During the first day of our march we passed a collective farm called "Niña Bonita". The idea was to establish large collective farms throughout Cuba, owned by the State, where the farmers would be provided with the necessary tools such as tractors and other mechanized farm machinery. This is intelligent and economical. A simple example will show why: Instead of ten small tractors at $50,000 each for ten farms, just one big tractor at $100,000 will suffice for the collective farm. Advantage: US$400,000. Moreover, as the Cuban State can buy these bigger tractors in large numbers, a lower price, say $80,000, can be negotiated for each. Thus the advantage is even bigger.

And as these large farms can be highly automized and mechanized at a fraction of the cost of doing the same for a large number of smaller farms, agricultural production will be higher if collectivized, while requiring fewer man-hours. Moreover, the well coordinated cooperative effort of farmers working for large collective farms should be more efficient than if each of them was working on his own small farm. All these measures and savings combined make it possible for the collective farmers to work fewer hours and earn more than they would, if working on their own. The collectivization of the farming industry, therefore, makes perfect sense. What could possibly go wrong?

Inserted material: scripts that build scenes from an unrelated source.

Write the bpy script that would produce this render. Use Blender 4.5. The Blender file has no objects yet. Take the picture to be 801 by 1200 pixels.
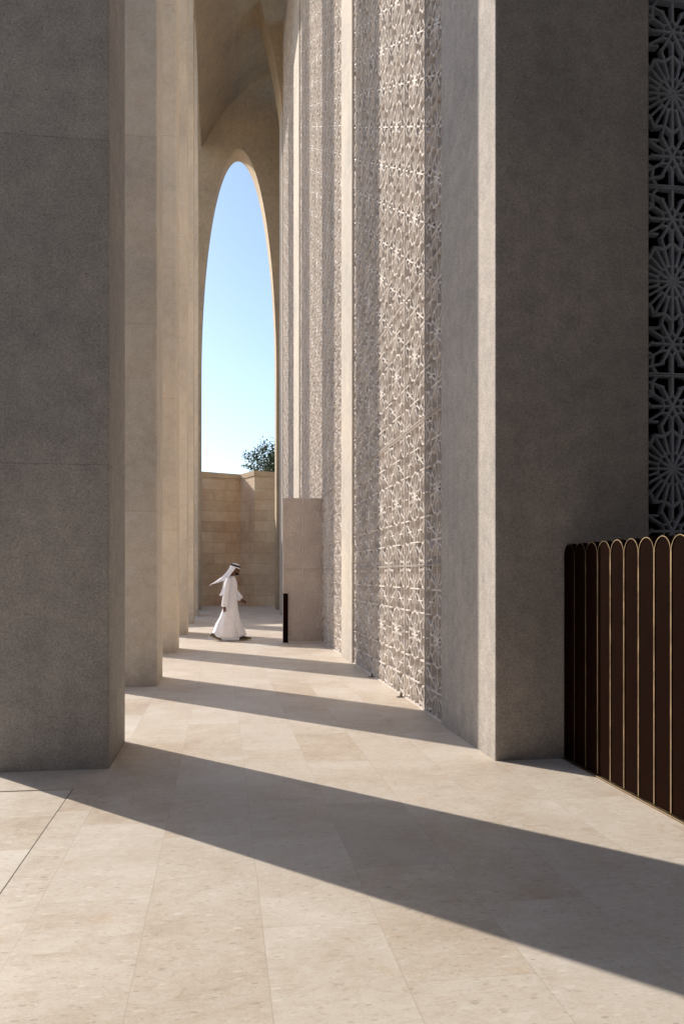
import bpy, bmesh, math, random
from mathutils import Vector, Matrix
R = math.radians
scn = bpy.context.scene
C = scn.collection
random.seed(4)

# ------------------------------------------------------------------ helpers
def tag(o, label=None, cat=None, group=None, kind=None):
    if label: o['label'] = label
    if cat: o['category'] = cat
    if group: o['group'] = group
    if kind: o['kind'] = kind
    return o

def empty(name, loc=(0, 0, 0), rz=0, label=None, cat=None, group=None):
    o = bpy.data.objects.new(name, None)
    C.objects.link(o); o.location = loc; o.rotation_euler = (0, 0, rz)
    o.empty_display_size = .1
    return tag(o, label, cat, group)

def link(name, bm, mat, parent=None, smooth=False, loc=None):
    me = bpy.data.meshes.new(name)
    bm.normal_update()
    bm.to_mesh(me); bm.free()
    if smooth:
        for p in me.polygons: p.use_smooth = True
    o = bpy.data.objects.new(name, me)
    C.objects.link(o)
    if mat: me.materials.append(mat)
    if parent: o.parent = parent
    if loc: o.location = loc
    return o

def box(bm, x0, x1, y0, y1, z0, z1):
    v = [bm.verts.new(p) for p in ((x0,y0,z0),(x1,y0,z0),(x1,y1,z0),(x0,y1,z0),
                                   (x0,y0,z1),(x1,y0,z1),(x1,y1,z1),(x0,y1,z1))]
    for f in ((0,3,2,1),(4,5,6,7),(0,1,5,4),(1,2,6,5),(2,3,7,6),(3,0,4,7)):
        bm.faces.new([v[i] for i in f])
    return v

def bevel_all(bm, w, seg=2, only_vertical=False):
    es = [e for e in bm.edges if (not only_vertical) or abs((e.verts[0].co-e.verts[1].co).normalized().z) > .99]
    bmesh.ops.bevel(bm, geom=es, offset=w, segments=seg, profile=.5, affect='EDGES')

def prism(bm, pts, y0, y1):
    """extrude an XZ polygon along Y"""
    a = [bm.verts.new((x, y0, z)) for x, z in pts]
    b = [bm.verts.new((x, y1, z)) for x, z in pts]
    n = len(pts)
    bm.faces.new(a); bm.faces.new(list(reversed(b)))
    for i in range(n):
        j = (i+1) % n
        bm.faces.new((a[i], b[i], b[j], a[j]))
    bmesh.ops.recalc_face_normals(bm, faces=bm.faces[:])

def prism_xy(bm, pts, z0, z1):
    a = [bm.verts.new((x, y, z0)) for x, y in pts]
    b = [bm.verts.new((x, y, z1)) for x, y in pts]
    n = len(pts)
    bm.faces.new(a); bm.faces.new(list(reversed(b)))
    for i in range(n):
        j = (i+1) % n
        bm.faces.new((a[i], b[i], b[j], a[j]))
    bmesh.ops.recalc_face_normals(bm, faces=bm.faces[:])

def tube(bm, pts, rads, n=8, cap=True):
    rings = []
    prev = None
    for i, p in enumerate(pts):
        p = Vector(p)
        d = (Vector(pts[min(i+1, len(pts)-1)]) - Vector(pts[max(i-1, 0)])).normalized()
        a = Vector((0, 0, 1)) if abs(d.z) < .9 else Vector((1, 0, 0))
        u = d.cross(a).normalized(); v = d.cross(u)
        r = rads[i]
        ru, rv = r if isinstance(r, tuple) else (r, r)
        rings.append([bm.verts.new(p + u*ru*math.cos(2*math.pi*k/n) + v*rv*math.sin(2*math.pi*k/n)) for k in range(n)])
    for a, b in zip(rings, rings[1:]):
        for k in range(n):
            bm.faces.new((a[k], a[(k+1) % n], b[(k+1) % n], b[k]))
    if cap:
        bm.faces.new(list(reversed(rings[0]))); bm.faces.new(rings[-1])

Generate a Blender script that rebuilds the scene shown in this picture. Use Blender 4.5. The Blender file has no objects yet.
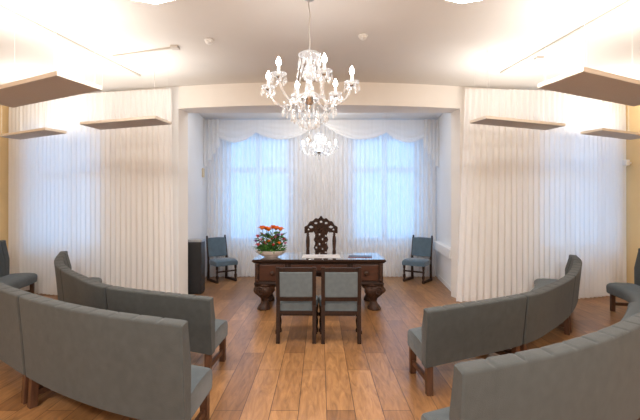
import bpy, bmesh, math, random
from mathutils import Vector, Matrix
random.seed(7)
C = bpy.context.scene.collection
PI = math.pi
F, YH, H = 400.0, 205.0, 1.65          # focal length in pixels, horizon row, eye height

# ---------------------------------------------------------------- materials
def nt(name):
    m = bpy.data.materials.new(name); m.use_nodes = True
    n = m.node_tree; n.nodes.clear()
    out = n.nodes.new('ShaderNodeOutputMaterial')
    return m, n, out

def mat(name, col, rough=0.6, var=0.06, scale=8.0, metal=0.0, bump=0.0, bscale=60.0, spec=0.5, trans=0.0,
        emit=None, estr=0.0, stretch=None, sheen=0.0, coat=0.0):
    m, n, out = nt(name)
    b = n.nodes.new('ShaderNodeBsdfPrincipled')
    n.links.new(b.outputs[0], out.inputs[0])
    tc = n.nodes.new('ShaderNodeTexCoord')
    mp = n.nodes.new('ShaderNodeMapping')
    if stretch: mp.inputs['Scale'].default_value = stretch
    n.links.new(tc.outputs['Object'], mp.inputs[0])
    nz = n.nodes.new('ShaderNodeTexNoise'); nz.inputs['Scale'].default_value = scale
    nz.inputs['Detail'].default_value = 4
    n.links.new(mp.outputs[0], nz.inputs['Vector'])
    rp = n.nodes.new('ShaderNodeValToRGB')
    rp.color_ramp.elements[0].position = 0.3; rp.color_ramp.elements[1].position = 0.7
    rp.color_ramp.elements[0].color = tuple(c*(1-var) for c in col)+(1,)
    rp.color_ramp.elements[1].color = tuple(min(1, c*(1+var)) for c in col)+(1,)
    n.links.new(nz.outputs['Fac'], rp.inputs[0])
    n.links.new(rp.outputs[0], b.inputs['Base Color'])
    b.inputs['Roughness'].default_value = rough
    b.inputs['Metallic'].default_value = metal
    b.inputs['Specular IOR Level'].default_value = spec
    b.inputs['Transmission Weight'].default_value = trans
    b.inputs['Sheen Weight'].default_value = sheen
    b.inputs['Coat Weight'].default_value = coat
    if emit:
        b.inputs['Emission Color'].default_value = emit+(1,)
        b.inputs['Emission Strength'].default_value = estr
    if bump:
        n2 = n.nodes.new('ShaderNodeTexNoise'); n2.inputs['Scale'].default_value = bscale
        n.links.new(mp.outputs[0], n2.inputs['Vector'])
        bp = n.nodes.new('ShaderNodeBump'); bp.inputs['Strength'].default_value = bump
        bp.inputs['Distance'].default_value = 0.01
        n.links.new(n2.outputs['Fac'], bp.inputs['Height'])
        n.links.new(bp.outputs[0], b.inputs['Normal'])
    return m

def emission_mat(name, col, s):
    m, n, out = nt(name)
    e = n.nodes.new('ShaderNodeEmission'); e.inputs[0].default_value = col+(1,); e.inputs[1].default_value = s
    n.links.new(e.outputs[0], out.inputs[0]); return m

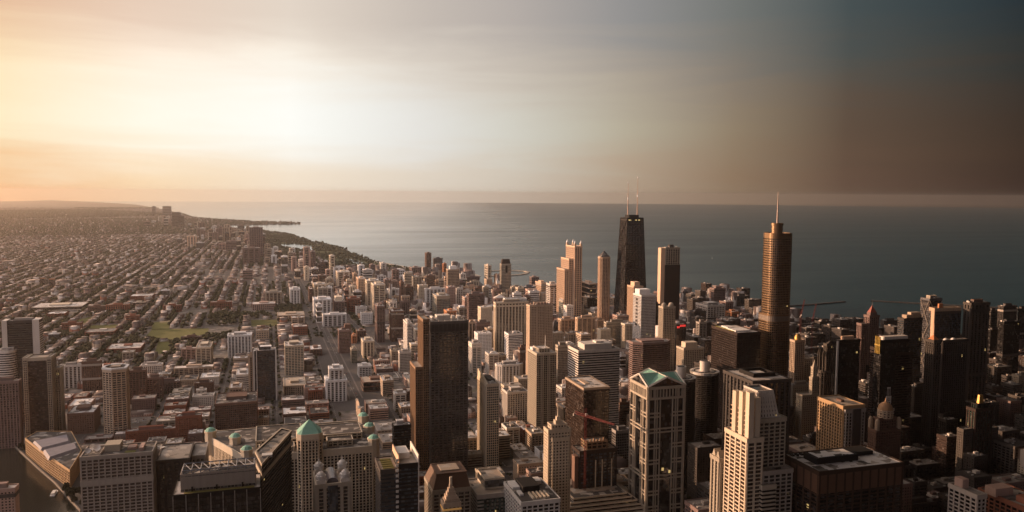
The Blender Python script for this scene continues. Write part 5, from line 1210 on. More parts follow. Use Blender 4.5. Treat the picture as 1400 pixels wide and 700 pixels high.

It is absurd to believe that the defense of a country can be entrusted to those who do not own a part of it.

The essential thing that does and did go wrong at "Niña Bonita" and similar collective farms, is the fact that people work differently, if they own what they work for and if their efforts produce direct financial results for themselves and their families. The collective farmers work for the Cuban State and receive a monthly wage. They own nothing themselves. Even the cows grazing the field are property of the Cuban State. The State has taken over all responsibility for managing and running all Cuba's collective farms, reducing the individual farmers to the status of mere wage slaves. It makes no difference at all to them if they exert themselves or not. The wage will be the same whether the farm produces or not. The State has to provide and pay anyway.

But "Niña Bonita" could easily be turned into an E.S.O.P. company. Property of the complete farm could be passed to "Niña Bonita E.S.O.P. S.A.", shareholders of which would be all farmers working there.
Provided the farm is then well managed, this would change everything. Owners work differently than wage slaves. That's the natural order of things.